TO ELIZABETH BISLAND
1890.

Dear Miss Bisland,—Do you think well enough of me to try to get me employment at a regular salary, somewhere in the United States. I have permanently broken off with the Harpers: I am starved out. My average earnings for the last three years have been scarcely $500 a year. Here in Japan prices are higher than in New York,—unless one can become a Japanese employee. I was promised a situation; but it is now delayed until September.

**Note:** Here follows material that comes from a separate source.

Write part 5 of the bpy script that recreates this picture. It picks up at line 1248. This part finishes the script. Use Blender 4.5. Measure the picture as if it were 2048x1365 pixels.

I shall get along somehow. But I am so very tired of being hard-pushed, and ignored, and starved,—and obliged to undergo moral humiliations which are much worse than hunger or cold,—that I have ceased to be ashamed to ask you to say a good word for me where you can, to some newspaper, or some publishing firm, able to give me steady employ, later on.

Lafcadio Hearn.


TO ELIZABETH BISLAND
1890.

My dear Sister Elizabeth,— ... Now, as for myself,—I am going to become country school-master in Japan,—probably for several long years. The language is unspeakably difficult to learn;—I believe it can only be learned by ear. Teaching will help me to learn it; and before learning it, to write anything enduring upon Japan would be absurdly impossible. Literary work will not support one here, where living costs quite as much as in New York. What I wish to do, I want to do for its own sake; and so intend to settle, if possible, in this country, among a people who seem to me the most lovable in the world.

I have been living in temples and old Buddhist cemeteries, making pilgrimages and sounding enormous bells and worshipping astounding Buddhas. Still, I do not as yet know anything whatever about Japan. I have nothing else worth telling you to write just now, and no address to give,—as I do not know where I am going or what I shall be doing next month.